もちろん、ビルドすることも可能なのでwasmをビルドすることも可能です。 Github ActionsではDockerのイメージ取得のようにして、簡単に一時的作業環境を構築してくれます。
yewのテンプレートリポジトリの/.github/workflows/deploy.ymlをみてみましょう。 これはNetlifyへ自動デプロイする設定です。
name: Deploy to Netlify
on:
push:
branches: [master]
jobs:
deploy:
runs-on: ubuntu-latest
steps:
- uses: actions/checkout@v2
- name: Setup Rust
uses: actions-rs/toolchain@v1
with:
toolchain: stable
target: wasm32-unknown-unknown
- name: Setup Node
uses: actions/setup-node@v1
with:
node-version: 14
- name: Install
run: npm install
- name: Build
run: npm run build
- name: Publish
uses: netlify/actions/cli@master
with:
args: deploy --dir=dist --prod
env:
NETLIFY_SITE_ID: ${{ secrets.NETLIFY_SITE_ID }}
NETLIFY_AUTH_TOKEN: ${{ secrets.NETLIFY_AUTH_TOKEN }}
secrets.NETLIFY_SITE_IDとsecrets.NETLIFY_AUTH_TOKENはNetlifyのactionsのREADMEから設定方法がかいてあるので、その通りにやると無事NetlifyへPOSTすることができます。 これらの設定にはあらかじめサイトをNetlifyへ構築しておく必要があるので、netlify配下を丸ごとドラッグ&ドロップなどで1個サイトを作っておくとスムーズです。

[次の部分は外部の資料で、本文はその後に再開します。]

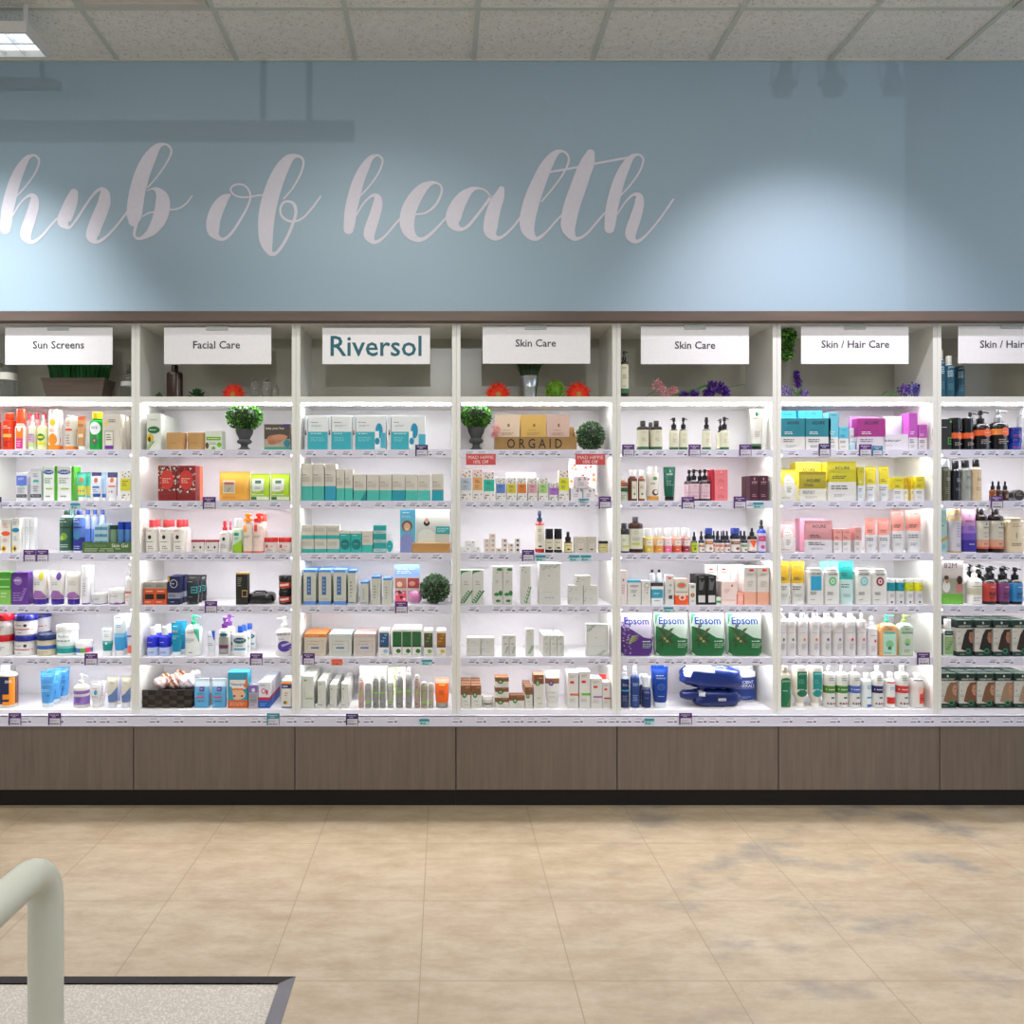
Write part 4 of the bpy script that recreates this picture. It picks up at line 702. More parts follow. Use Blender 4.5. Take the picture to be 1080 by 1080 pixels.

今回Rustのビルドは、webpackのwasmプラグイン経由でwasmにビルドするようになっているので、Rust環境さえあれば十分なので、Rustのsetupのみでcargo buildなどは行なっていません。 yewやwasmではなく、ここでcargo buildしたいなどの場合はrunをするstepを追加すればいいだけです。
これで無事、Rustをビルドしホスティングすることが可能になりました。
NetlifyではなくGithub Pagesを使う
今回僕がやりたかったのはただの成果物の確認環境なので、Netlifyまで使わずとも、Github Pagesで事足ります。 ということで先ほどビルドした結果をNetlifyへPOSTしていたのをちょっと変えるだけでGithub Pagesにデプロイすることができます。
name: Deploy to Github pages
on:
push:
branches: [master]
jobs:
deploy:
runs-on: ubuntu-latest
steps:
- uses: actions/checkout@v2
- name: Setup Rust
uses: actions-rs/toolchain@v1
with:
toolchain: stable
target: wasm32-unknown-unknown
- name: Setup Node
uses: actions/setup-node@v1
with:
node-version: 14
- name: Install
run: npm install
- name: Build
run: npm run build
- name: Deploy
uses: peaceiris/actions-gh-pages@v3
with:
github_token: ${{ secrets.GITHUB_TOKEN }}
publish_dir: ./dist
secrets.GITHUB_TOKENは毎回Github Actionsから自動で発行されるものなので設定は不要ですが、コミットするブランチが必要になるのでSettingからGithub Pagesの対象ブランチをgh-pagesにする必要があります。
github https://github.com/AkifumiSato/yew-markdown-demo
demo https://akifumisato.github.io/yew-markdown-demo/
※yewのお試しに内容は変動するかもしれません。
まとめ
NetlifyがRustサポートしてないことがちょっと悲しかったですが、ビルド成果物をNetlifyにPOSTなんてできるんですね。 ビルドサーバーの制約を外に逃す方法もちゃんと用意してるなんてさすが(信者)。
そしてGithub Actionsが便利すぎて、、、 これ使えばlintとかformatとか、テストすらJenkinsとかコミットフック用意する必要ないんですねー。 自動化にかけるコストの問題って仕事である以上どうしてもバランス感難しいなといつも思うんですが、これだけローコストで色々自動化できるのは素晴らしいですね。 「自動化して楽しよう」を目指すのがちょい前のいけてる考え方だった感ありますが、最近は「自動化も楽しよう」みたいな感じがしますね。
GithubとNetlifyは共謀してWebの未来を企んでるらしいので、今後さらにこの辺の連携が進化していきそうで楽しみ。 Netlifyのwasmサポートとかも今後進んでいくのではないかと個人的には期待。